W miarę upływu czasu, wyborcy immunizowali się na strach przed Jarosławem Kaczyńskim. Mechanizm mobilizowania elektoratu poprzez demonizowanie Kaczyńskiego działał coraz słabiej. Korwin Mikke na nowo odświeża i potęguje ten wyborczy algorytm. Dzięki temu PO może sięgnąć po narrację perspektywy rządów dwóch szaleńców, którzy w przyszłości obejmą w Polsce władzę, zaś jedyną siłę która będzie w stanie ocalić kraj przed nimi, jest Platforma. Kaczyński plus Korwin-Mikke to IV Rzeczpospolita do potęgi.

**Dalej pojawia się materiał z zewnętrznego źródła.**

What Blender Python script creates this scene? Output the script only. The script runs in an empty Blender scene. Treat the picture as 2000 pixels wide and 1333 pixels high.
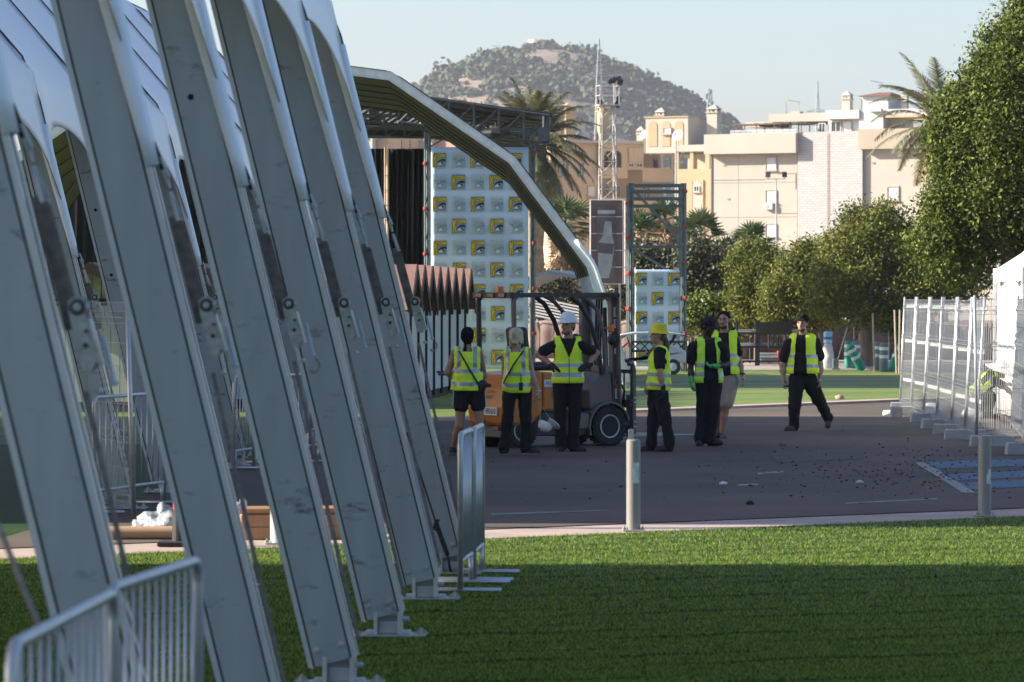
import bpy, bmesh, math, random
import numpy as np
from mathutils import Vector, Matrix, Euler

random.seed(7)
R = math.radians
SC = bpy.context.scene
COL = SC.collection

# ------------------------------------------------------------------ camera
F = 8000.0          # focal length in photo pixels (2000 px wide)
CH = 2.05           # camera height
cam = bpy.data.cameras.new("camera")
cam_o = bpy.data.objects.new("camera", cam)
COL.objects.link(cam_o)
cam_o.location = (0, 0, CH)
cam_o.rotation_euler = (R(90), 0, 0)
cam.sensor_width = 36.0
cam.lens = 36.0 * F / 2000.0
cam.shift_y = -86.5 / 2000.0
cam.clip_start = 0.5
cam.clip_end = 8000
cam.dof.use_dof = True
cam.dof.focus_distance = 54.0
cam.dof.aperture_fstop = 6.8
SC.camera = cam_o

# ------------------------------------------------------------------ light
SUN_EL = R(26)
LDIR = Vector((math.cos(R(0.8)) * math.cos(SUN_EL), math.sin(R(0.8)) * math.cos(SUN_EL), -math.sin(SUN_EL)))  # way the light travels
sun = bpy.data.lights.new("sun", 'SUN')
sun.energy = 5.0
sun.angle = R(0.53)
sun.color = (1.0, 0.90, 0.76)
sun_o = bpy.data.objects.new("sun", sun)
COL.objects.link(sun_o)
sun_o.rotation_euler = LDIR.to_track_quat('-Z', 'Y').to_euler()
sun_o.location = (-60, -20, 60)

W = bpy.data.worlds.new("World")
SC.world = W
W.use_nodes = True
wn = W.node_tree
bg = wn.nodes["Background"]
sky = wn.nodes.new("ShaderNodeTexSky")
sky.sky_type = 'NISHITA'
sky.sun_disc = False
sky.sun_elevation = SUN_EL
# sun_rotation: clockwise from +Y seen from above
to_sun = -LDIR
sky.sun_rotation = math.atan2(to_sun.x, to_sun.y)
sky.altitude = 0
sky.air_density = 1.0
sky.dust_density = 1.6
sky.ozone_density = 3.7
tint = wn.nodes.new("ShaderNodeMix"); tint.data_type = 'RGBA'; tint.blend_type = 'MULTIPLY'   # colour tint multiplied into the sky light, a little less green
tint.inputs["Factor"].default_value = 1.0; tint.inputs["B"].default_value = (1.04, 0.975, 0.985, 1)
wn.links.new(sky.outputs[0], tint.inputs["A"]); wn.links.new(tint.outputs["Result"], bg.inputs[0])
bg.inputs[1].default_value = 0.086

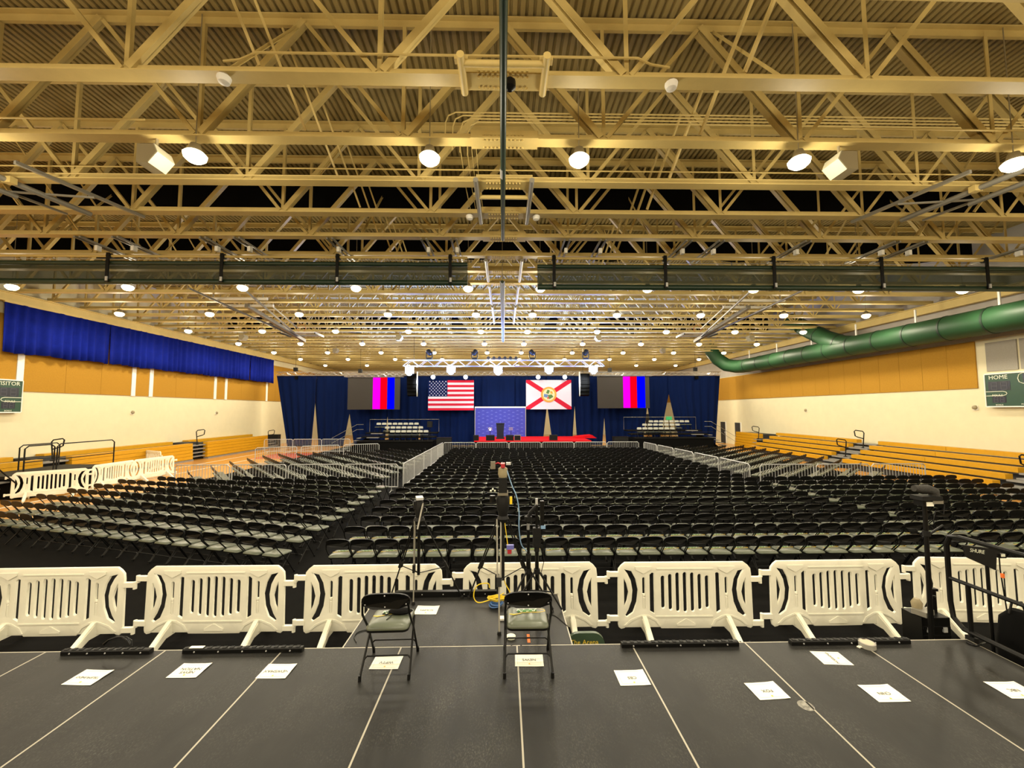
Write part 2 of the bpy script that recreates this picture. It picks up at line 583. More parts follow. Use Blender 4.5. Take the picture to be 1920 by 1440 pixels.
JY = [6.10 + 1.48 * k for k in range(-1, 32)]
BRX = (-13.2, -4.35, 4.4, 13.4)
me_br = {}
for x in BRX:
    dx = 0.55 if x < 0 else -0.55
    me_br[x] = (B().angle((x, 0.03, T0), (x + dx, 1.45, 0.18), 0.05).mesh('cross_brace', 'cream'),
                B().angle((x + 0.07, 0.03, 0.18), (x + 0.07 + dx * 0.5, 1.45, T0), 0.05).mesh('cross_brace', 'cream'))
for k, yj in enumerate(JY):
    if k == 0:
        lab = 'cream roof joist directly overhead at the top edge of the picture'
    else:
        lab = 'cream open-web roof joist, %s counted from the camera toward the stage' % ORD[k - 1]
    j = thing('roof_joist', lab, 'roof joist', (0, yj, BC), 0, 'open-web roof joists')
    link('bottom_chord', me_bot, j)
    link('top_chord', me_top, j)
    if 1 <= k <= 9:
        for x in nodes:
            if abs(x) > 13 and k < 3:
                continue
            for kk in 'lrv':
                if kk == 'l' and x < -21:
                    continue
                w = link('web_member', me_web[(kk, -1 if x < 0 else 1)], j)
                w.location.x = x
    else:
        link('web_members', me_farweb, j, 'stuff')
    if 1 <= k <= 8:
        link('splice_plate', me_splice, j)
        link('bolts', me_bolts, j, 'stuff')
    if k < len(JY) - 1:
        for x in BRX:
            link('cross_brace', me_br[x][0], j)
            if k % 2:
                link('cross_brace', me_br[x][1], j)

# black baffles hanging from the deck between joists
for i, (yb, lab) in enumerate(((13.2, 'black fabric baffle under the roof, nearest of the three'),
                               (17.6, 'black fabric baffle under the roof, just beyond the green dividers'),
                               (31.9, 'black fabric baffle under the roof close to the stage lights'))):
    vs, fs = [], []
    nx = 120
    for q in range(nx + 1):
        xx = JX0 + (JX1 - JX0) * q / nx
        zl = EYE + (6.62, 6.68, 6.15)[i] + 0.05 * math.sin(xx * 0.9 + i) + 0.03 * math.sin(xx * 2.3)
        yy = yb + 0.04 * math.sin(xx * 3.1)
        vs += [(xx, yy, zl), (xx, yy, DK - 0.01), (xx, yy + 0.02, DK - 0.01), (xx, yy + 0.02, zl)]
    for q in range(nx):
        a = q * 4
        fs += [(a, a + 4, a + 5, a + 1), (a + 3, a + 2, a + 6, a + 7), (a, a + 3, a + 7, a + 4)]
    tag(B().add(vs, fs).build('smoke_baffle', 'blackfab'), lab, 'baffle', 'roof baffles')

# ------------------------------------------------------------------ high-bay lamps
ZL = EYE + 4.78
rows = [7.49, 15.84, 20.25, 24.65, 29.3, 33.8, 38.2, 43.5, 3.1, -1.35, -5.8]
lamp0 = None
me_h = B().lathe([(0.02, 0.27), (0.08, 0.26), (0.11, 0.16), (0.15, 0.1)], (0, 0, 0), 14)
me_house = me_h.mesh('housing', 'platinum')
me_house.shade_smooth()
me_lens = B().lathe([(0.02, -0.10), (0.11, -0.08), (0.18, -0.02), (0.20, 0.05), (0.15, 0.1)], (0, 0, 0), 14).mesh('lens', 'lens')
me_lens.shade_smooth()
me_rod = B().tube([(0, 0, 0.26), (0, 0, DK - ZL + 0.01)], 0.010, 5).mesh('hanger', 'platinum')
LAMP_LD = bpy.data.lights.new('lamp_light', 'POINT')
LAMP_LD.energy = LAMP_POWER
LAMP_LD.color = LAMP_COLOR
LAMP_LD.shadow_soft_size = 0.22
LAMP_LD.use_nodes = True        # luminaire distribution: most of the light leaves downward
_nt = LAMP_LD.node_tree
_tc, _sp, _mr = _nt.nodes.new('ShaderNodeTexCoord'), _nt.nodes.new('ShaderNodeSeparateXYZ'), _nt.nodes.new('ShaderNodeMapRange')
_mr.interpolation_type = 'SMOOTHSTEP'
for k_, v_ in (('From Min', -0.45), ('From Max', 0.05), ('To Min', 1.0 + LAMP_UP), ('To Max', LAMP_UP)):
    _mr.inputs[k_].default_value = v_
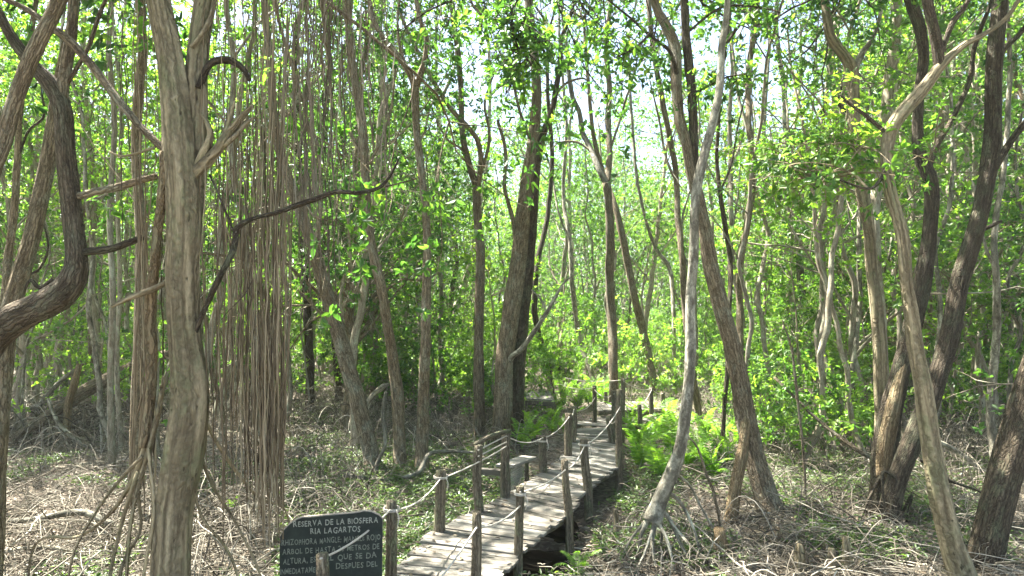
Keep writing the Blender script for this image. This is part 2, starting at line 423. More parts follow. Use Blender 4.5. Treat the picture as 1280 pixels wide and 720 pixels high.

To czego Platforma potrzebuje najbardziej, to odświeżenie strachu przed Kaczyńskim.

Zarządzanie emocjami

Taką strategię PO przewidział dr Marek Kochan z Instytutu Dziennikarstwa Uniwersytetu Warszawskiego. W jednym z cyklicznych programów telewizji „Polsat News” pt. „Premierzy” powiedział, iż strategia polityczna PO będzie polegała na budowaniu silnego centrum przeciwko ekstremizmom.

Niewykluczone, że tak się właśnie dzieje. Pierwszą odsłoną tej koncepcji mógł być Macierewicz i parlamentarny zespół ds. wyjaśnienia katastrofy smoleńskiej. Z tym że Macierewicz nie spełnił pokładanych w nim przez PO oczekiwań, gdyż obniżał domniemanie prawdopodobieństwa dojścia do władzy PiS, a przez to demobilizował potencjalny elektorat PO, a nie mobilizował.

Aby PO mogła znów skutecznie skupiać wokół siebie lewicowych wyborców, perspektywa IV RP musi stać się realna, na tyle żeby strach przed nią był czymś autentycznie odczuwalnym.

Korwin-Mikke pasuje do strategii politycznej PO jak ulał, gdyż przyprawia lewicowy elektorat o najgorsze skojarzenia: historyczne, – nocy teczek, lustracji, dekomunizacji; oraz te aktualne, – czyli niewybrednych wypowiedzi na temat kobiet, mniejszości seksualnych, czy osób niepełnosprawnych.

 

Roman Mańka

Autor jest socjologiem, zajmuje się analizami z zakresu filozofii polityki i socjologii polityki oraz obserwacją uczestniczącą. Interesuje go zwłaszcza fenomenologia, a także hermeneutyka. Jest redaktorem naczelnym Czasopisma Eksperckiego Fundacji FIBRE oraz członkiem zarządu tej organizacji. Pełni również funkcję dyrektora zarządzającego Instytutu Administracja.